**EXERCISE**:
The material below holds pictures; leave them out and reproduce exactly the lines from the one with "Generate a Blender" through the one with "C = SC.collection", inclusive.

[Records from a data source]
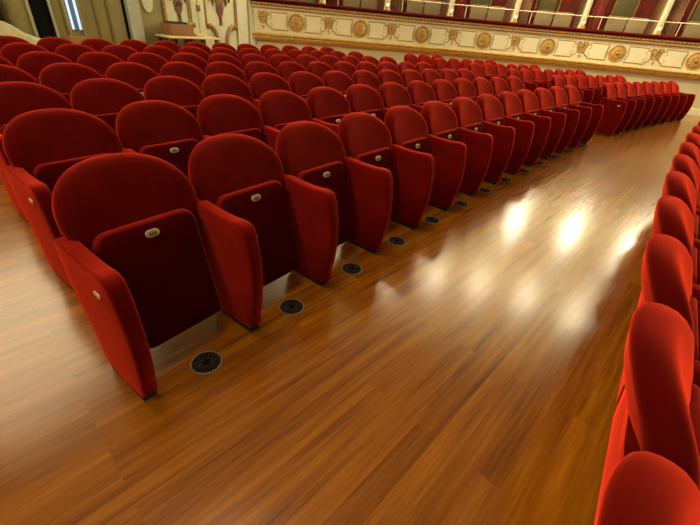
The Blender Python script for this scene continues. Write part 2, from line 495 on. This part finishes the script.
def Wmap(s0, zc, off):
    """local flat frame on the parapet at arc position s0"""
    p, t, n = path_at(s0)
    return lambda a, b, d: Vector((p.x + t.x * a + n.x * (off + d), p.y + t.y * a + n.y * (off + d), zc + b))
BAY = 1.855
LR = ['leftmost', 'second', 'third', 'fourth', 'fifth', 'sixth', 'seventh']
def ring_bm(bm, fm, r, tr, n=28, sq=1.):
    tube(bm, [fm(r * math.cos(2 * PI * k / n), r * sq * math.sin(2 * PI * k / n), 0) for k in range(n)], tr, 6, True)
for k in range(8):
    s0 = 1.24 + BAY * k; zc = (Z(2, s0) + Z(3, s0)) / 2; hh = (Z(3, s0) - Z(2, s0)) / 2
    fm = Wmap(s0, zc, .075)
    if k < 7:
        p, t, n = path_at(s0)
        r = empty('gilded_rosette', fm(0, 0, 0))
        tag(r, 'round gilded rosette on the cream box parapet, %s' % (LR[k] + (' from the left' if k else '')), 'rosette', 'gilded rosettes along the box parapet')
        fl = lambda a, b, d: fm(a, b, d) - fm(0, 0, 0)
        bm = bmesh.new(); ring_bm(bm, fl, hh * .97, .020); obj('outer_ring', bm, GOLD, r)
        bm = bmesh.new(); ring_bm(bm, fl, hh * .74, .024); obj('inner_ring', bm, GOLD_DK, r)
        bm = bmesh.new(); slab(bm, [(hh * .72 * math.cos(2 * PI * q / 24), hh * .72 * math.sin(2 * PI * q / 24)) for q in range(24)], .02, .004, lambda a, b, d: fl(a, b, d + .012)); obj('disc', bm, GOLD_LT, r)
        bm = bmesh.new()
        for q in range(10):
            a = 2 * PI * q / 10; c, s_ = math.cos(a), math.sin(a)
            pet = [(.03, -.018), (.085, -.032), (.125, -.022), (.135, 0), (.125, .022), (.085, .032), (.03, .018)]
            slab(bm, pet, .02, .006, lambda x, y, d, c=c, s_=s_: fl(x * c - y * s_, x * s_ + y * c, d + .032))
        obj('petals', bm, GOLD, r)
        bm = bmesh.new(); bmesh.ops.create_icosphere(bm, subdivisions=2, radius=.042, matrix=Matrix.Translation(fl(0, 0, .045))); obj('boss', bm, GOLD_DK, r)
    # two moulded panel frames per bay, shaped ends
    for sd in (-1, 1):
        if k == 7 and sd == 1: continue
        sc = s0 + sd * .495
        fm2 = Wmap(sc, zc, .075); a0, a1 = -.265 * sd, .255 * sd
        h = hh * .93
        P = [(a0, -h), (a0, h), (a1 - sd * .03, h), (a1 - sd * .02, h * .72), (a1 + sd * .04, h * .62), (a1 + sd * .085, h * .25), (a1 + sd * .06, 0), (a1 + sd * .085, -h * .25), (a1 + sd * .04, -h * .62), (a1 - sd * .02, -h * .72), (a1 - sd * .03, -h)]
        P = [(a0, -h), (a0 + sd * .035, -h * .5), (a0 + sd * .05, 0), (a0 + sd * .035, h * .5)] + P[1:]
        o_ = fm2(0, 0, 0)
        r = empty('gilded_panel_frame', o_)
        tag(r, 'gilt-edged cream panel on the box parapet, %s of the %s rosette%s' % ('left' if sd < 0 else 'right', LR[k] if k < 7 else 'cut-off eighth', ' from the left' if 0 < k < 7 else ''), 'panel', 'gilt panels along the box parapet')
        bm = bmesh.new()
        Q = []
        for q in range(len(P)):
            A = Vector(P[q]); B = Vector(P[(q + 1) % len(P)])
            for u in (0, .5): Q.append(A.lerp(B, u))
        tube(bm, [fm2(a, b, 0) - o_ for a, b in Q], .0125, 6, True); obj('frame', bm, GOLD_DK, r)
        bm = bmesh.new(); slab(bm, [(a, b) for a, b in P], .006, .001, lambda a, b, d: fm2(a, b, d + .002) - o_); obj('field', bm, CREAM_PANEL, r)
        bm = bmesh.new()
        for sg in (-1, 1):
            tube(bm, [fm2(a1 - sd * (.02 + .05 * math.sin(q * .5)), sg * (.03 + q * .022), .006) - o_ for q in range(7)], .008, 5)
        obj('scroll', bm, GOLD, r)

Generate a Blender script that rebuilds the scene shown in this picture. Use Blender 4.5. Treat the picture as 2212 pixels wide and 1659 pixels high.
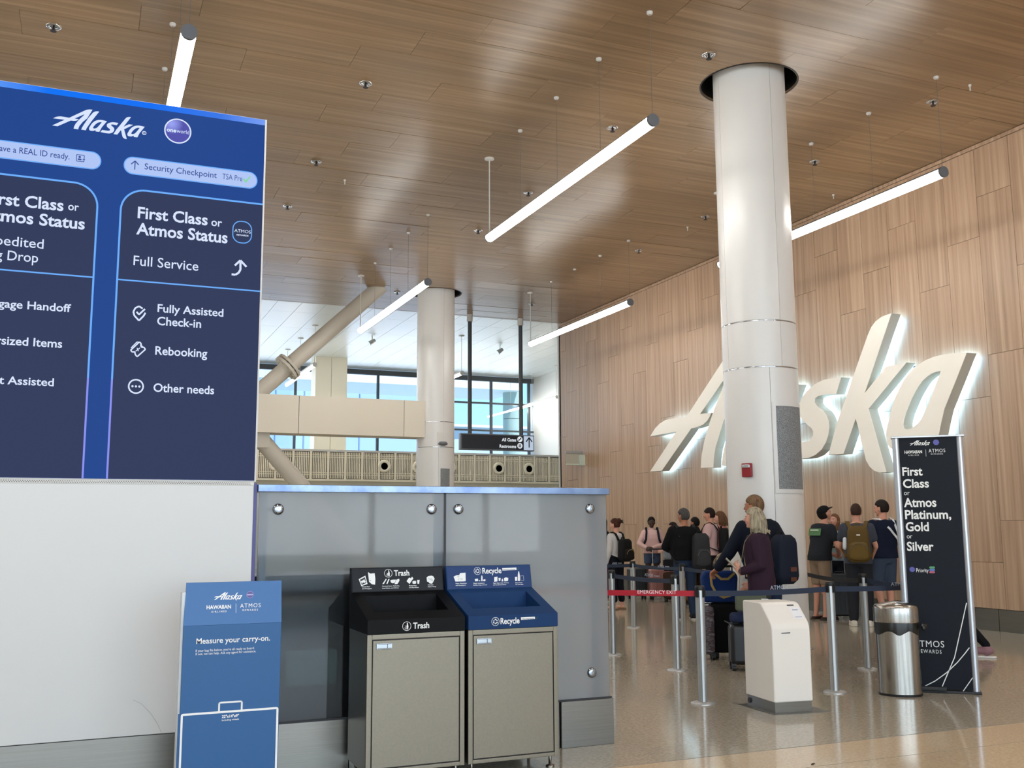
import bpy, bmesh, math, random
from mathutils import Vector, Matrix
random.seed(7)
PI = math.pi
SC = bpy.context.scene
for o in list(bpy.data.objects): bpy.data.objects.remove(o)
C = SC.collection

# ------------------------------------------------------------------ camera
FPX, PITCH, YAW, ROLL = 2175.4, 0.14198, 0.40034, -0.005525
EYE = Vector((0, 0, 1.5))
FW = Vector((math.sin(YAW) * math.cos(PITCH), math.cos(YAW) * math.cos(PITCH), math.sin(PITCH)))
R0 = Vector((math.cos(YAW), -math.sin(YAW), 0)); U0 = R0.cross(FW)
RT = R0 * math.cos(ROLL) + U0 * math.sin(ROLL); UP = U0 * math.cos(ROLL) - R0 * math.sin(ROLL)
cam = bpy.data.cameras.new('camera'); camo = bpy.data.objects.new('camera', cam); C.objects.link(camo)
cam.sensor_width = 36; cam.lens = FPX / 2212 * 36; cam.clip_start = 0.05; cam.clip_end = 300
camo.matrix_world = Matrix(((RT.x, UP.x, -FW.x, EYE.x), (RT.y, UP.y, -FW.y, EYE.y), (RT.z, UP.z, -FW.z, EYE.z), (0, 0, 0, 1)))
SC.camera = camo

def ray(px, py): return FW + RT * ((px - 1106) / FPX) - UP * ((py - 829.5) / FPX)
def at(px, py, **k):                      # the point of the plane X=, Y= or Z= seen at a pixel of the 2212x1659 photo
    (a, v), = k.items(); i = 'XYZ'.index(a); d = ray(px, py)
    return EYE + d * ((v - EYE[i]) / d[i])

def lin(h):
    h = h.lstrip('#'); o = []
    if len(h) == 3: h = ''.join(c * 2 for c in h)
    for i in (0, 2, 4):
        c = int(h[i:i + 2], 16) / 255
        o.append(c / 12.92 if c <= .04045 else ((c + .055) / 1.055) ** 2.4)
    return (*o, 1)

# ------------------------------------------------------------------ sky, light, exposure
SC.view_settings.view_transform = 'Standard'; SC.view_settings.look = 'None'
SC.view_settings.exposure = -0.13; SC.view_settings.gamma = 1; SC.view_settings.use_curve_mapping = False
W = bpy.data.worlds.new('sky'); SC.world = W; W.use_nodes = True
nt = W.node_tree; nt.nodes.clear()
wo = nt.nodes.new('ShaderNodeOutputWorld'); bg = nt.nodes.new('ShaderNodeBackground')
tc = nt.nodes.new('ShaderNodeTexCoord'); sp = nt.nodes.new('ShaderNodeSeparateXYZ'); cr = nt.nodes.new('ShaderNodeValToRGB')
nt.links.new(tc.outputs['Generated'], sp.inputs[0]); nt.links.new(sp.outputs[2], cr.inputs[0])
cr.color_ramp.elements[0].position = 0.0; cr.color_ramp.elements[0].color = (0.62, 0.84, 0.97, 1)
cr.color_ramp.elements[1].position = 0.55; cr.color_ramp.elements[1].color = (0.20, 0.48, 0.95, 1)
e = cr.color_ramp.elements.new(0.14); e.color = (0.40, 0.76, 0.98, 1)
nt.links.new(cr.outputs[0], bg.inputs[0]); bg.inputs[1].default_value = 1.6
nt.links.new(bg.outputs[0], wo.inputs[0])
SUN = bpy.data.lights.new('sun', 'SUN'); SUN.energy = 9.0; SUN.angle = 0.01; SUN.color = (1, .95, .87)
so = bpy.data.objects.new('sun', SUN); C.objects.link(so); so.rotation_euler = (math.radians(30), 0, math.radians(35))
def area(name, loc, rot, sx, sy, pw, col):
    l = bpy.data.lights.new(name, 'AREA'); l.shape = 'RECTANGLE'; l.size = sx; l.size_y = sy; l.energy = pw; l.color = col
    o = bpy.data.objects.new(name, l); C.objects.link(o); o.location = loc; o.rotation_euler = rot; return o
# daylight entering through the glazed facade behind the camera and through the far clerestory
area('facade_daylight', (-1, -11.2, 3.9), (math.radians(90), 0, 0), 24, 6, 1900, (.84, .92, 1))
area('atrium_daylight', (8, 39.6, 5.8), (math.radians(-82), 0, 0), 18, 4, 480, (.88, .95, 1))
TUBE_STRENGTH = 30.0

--

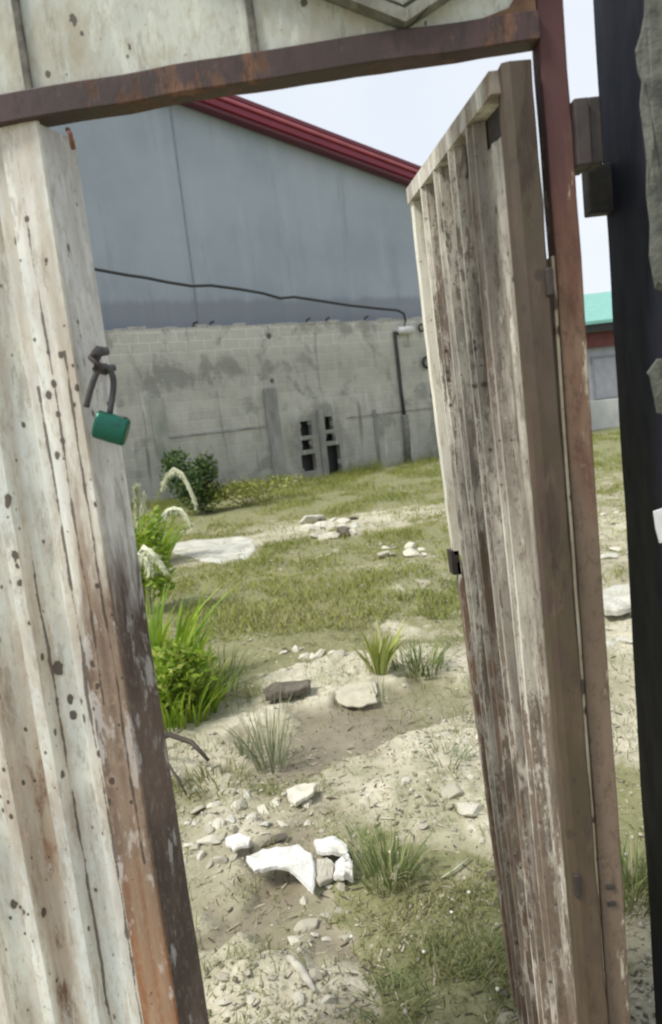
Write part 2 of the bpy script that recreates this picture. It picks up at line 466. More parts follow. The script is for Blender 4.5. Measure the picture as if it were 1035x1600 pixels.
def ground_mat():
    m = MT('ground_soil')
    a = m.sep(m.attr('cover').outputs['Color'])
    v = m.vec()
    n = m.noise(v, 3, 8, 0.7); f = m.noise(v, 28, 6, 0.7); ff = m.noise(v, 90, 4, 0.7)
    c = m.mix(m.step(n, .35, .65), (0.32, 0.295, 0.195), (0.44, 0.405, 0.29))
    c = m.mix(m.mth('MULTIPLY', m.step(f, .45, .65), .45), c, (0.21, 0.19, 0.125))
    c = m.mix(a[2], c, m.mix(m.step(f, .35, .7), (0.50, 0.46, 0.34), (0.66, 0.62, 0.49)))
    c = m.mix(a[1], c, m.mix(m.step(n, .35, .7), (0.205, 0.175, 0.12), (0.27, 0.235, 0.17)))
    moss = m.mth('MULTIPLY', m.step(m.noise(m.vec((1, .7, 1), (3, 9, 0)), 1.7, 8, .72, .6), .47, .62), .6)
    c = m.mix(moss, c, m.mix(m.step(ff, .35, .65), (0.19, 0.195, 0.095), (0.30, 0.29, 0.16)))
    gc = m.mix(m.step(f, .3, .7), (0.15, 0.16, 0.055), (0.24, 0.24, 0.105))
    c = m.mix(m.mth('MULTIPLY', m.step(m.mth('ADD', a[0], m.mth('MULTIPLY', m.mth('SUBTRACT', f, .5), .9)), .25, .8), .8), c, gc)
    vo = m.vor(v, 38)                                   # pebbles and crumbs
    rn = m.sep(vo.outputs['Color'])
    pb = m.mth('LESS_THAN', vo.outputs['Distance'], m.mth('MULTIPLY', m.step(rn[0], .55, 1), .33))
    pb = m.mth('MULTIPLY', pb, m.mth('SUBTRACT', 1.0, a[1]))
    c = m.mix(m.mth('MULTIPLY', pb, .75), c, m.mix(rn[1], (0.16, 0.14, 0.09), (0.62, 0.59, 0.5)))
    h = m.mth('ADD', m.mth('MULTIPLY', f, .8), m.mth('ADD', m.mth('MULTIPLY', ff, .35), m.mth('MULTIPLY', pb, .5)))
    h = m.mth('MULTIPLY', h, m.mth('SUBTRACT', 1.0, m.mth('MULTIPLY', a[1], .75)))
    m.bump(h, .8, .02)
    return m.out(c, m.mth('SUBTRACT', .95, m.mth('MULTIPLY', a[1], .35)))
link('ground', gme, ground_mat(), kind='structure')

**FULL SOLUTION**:
Generate a Blender script that rebuilds the scene shown in this picture. Use Blender 4.5. Treat the picture as 2212 pixels wide and 1659 pixels high.
import bpy, bmesh, math, random
from mathutils import Vector, Matrix
random.seed(7)
PI = math.pi
SC = bpy.context.scene
for o in list(bpy.data.objects): bpy.data.objects.remove(o)
C = SC.collection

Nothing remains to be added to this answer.